Sometimes, Politicians Get in the Way of Community

Recently, residents of Okotoks learned that it is illegal to skate on a neighbourhood pond. People who lived in the neighbourhood since it was built a decade ago were not aware that town council had changed the rules, making such a fun activity unlawful for their children. A town councillor said that she wants to save lives, though no lives have been threatened.
Published on February 15, 2013

 

The Herald’s Swerve magazine recently published a lively spread of outdoors skating pictures from in and around Calgary. From as far as High River, we saw beautiful imagery of children and adults partaking in that quintessential Canadian activity. Healthy families give us healthy communities.

Decades of research on civil society show that communities that rally together for their small needs and big difficulties become healthier, stronger communities. Conversely, where governments impose themselves to provide solutions to situations no one else sees as problematic, government action turns communities into weak, dependent groups.

Ultimately, communities grow so weak that their own representatives do not trust them. We see it in over-caring politicians wanting to ban the sale of specific soups, legislating specific size, shape and colours of garbage cans or preventing people from smoking in their own vehicles.

Okotoks (absent from the skating spread) is a good example of a community where local government doesn’t trust its citizens, and where municipal rules defying common sense get in the way of community. A few weeks ago, local residents learned that it is illegal to skate on a neighbourhood pond. People living in the neighbourhood since it was built a decade ago were not aware that town council had changed the rules making such a fun activity unlawful for their children.

Questioned, one town councillor emotively said that she wants to save lives, though no lives have been threatened.

Mayor Bill Robertson’s mantra that it is unsafe to skate on ponds is not entirely wrong, but the case is highly exaggerated as their lack of action demonstrates. If the magnitude of the danger facing children was as alarming as the concerned politicians claim, proper signs and pertinent information would be disseminated to those on the front line of the supposed dangerous areas. Otherwise, the heightened concern seems feigned.

The stealth “closing” of Okotoks ponds has not stopped children from continuing to play and skate on their surfaces. But if the risks were overwhelming high, again, council would enforce its own rule “to save even one life.” If local officials really believed these children were in grave danger, the town would vigilantly patrol the Sheep River running through the town and all ponds to make sure that not a single child ends up risking her life playing on an unsafe surface. No such patrolling exists, however.

Beyond alarm, there is need for common sense. Skating on ponds is largely safe. Canadians have been doing it for centuries. Our national winter game was first played in ponds like these. Are there risks? Of course there are.

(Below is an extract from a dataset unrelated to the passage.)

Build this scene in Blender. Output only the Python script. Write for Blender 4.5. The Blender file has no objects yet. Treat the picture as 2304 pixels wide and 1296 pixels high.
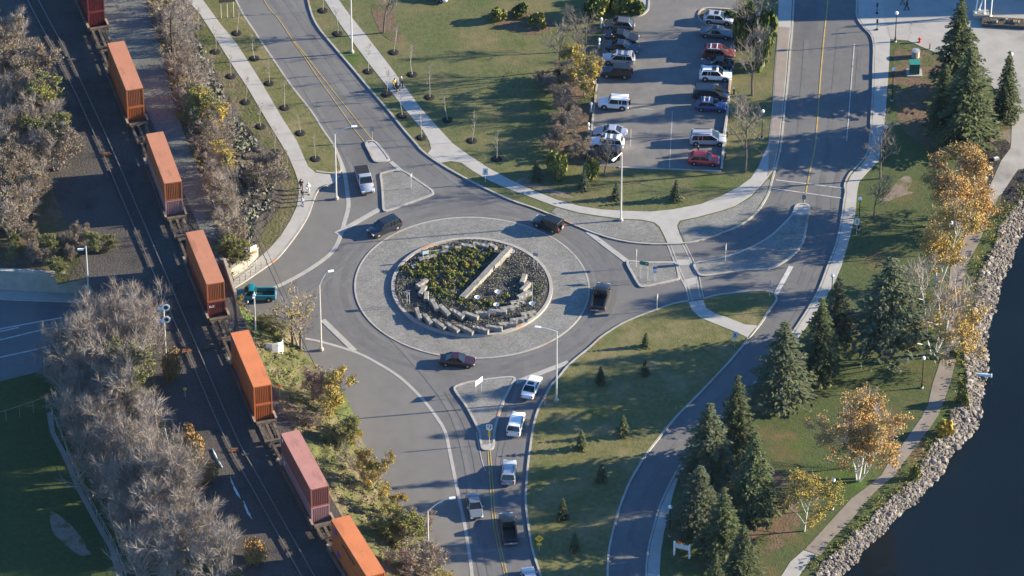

Residents enjoy the Sheep River all year around. They swim and wade in it, they walk and ski on it in defiance or in ignorance of the same bylaw. While the river is most dangerous during spring runoff, the vast majority of time it’s very enjoyable. So much so, that the town builds parks and walkways by it. Yet, in spite of the emotional pledge to save lives, there are no signs to indicate the river’s dangerous risks.

The apparent doublespeak in writing one thing into law, but allowing another, is not necessarily incompetence, but it betrays inconsistency.

Neighbouring Turner Valley, Black Diamond, Nanton and High River are consistent and have common sense. They allow people to skate on ponds at their own risk. Asked why they had no prohibitions, a Nanton employee said: “We trust our residents to have common sense.” Theirs is also the standard reaction in Canadian municipalities near rivers, lakes and oceans. Their administrators are not the residents’ nannies.

If the Okotoks mayor’s attitude is any indication, Okotoks council does not trust parents to know what’s best for themselves and their families.

“While I know you are a responsible parent,” the mayor said to me when I spoke to council about pond-skating a few weeks ago, “that is not the case with all people.”

Helicopter parents are morphing into helicopter politicians who wish to decide when and where other people’s children can have fun.

The ban on skating on town ponds represents a wasteful disposition bound to consume more material resources and waste large amounts of water to build more rinks.

The mayor and council could easily allow communities wishing to have their children skate in the neighbourhood ponds to come together and set up ice-surveillance parent rotations. If council had enough common sense to trust its citizens like neighbouring communities do, Okotoks could have greater opportunities to build stronger community bonds.

But then, nanny councillors would have to turn toward real problems such as infrastructure, debt and spending.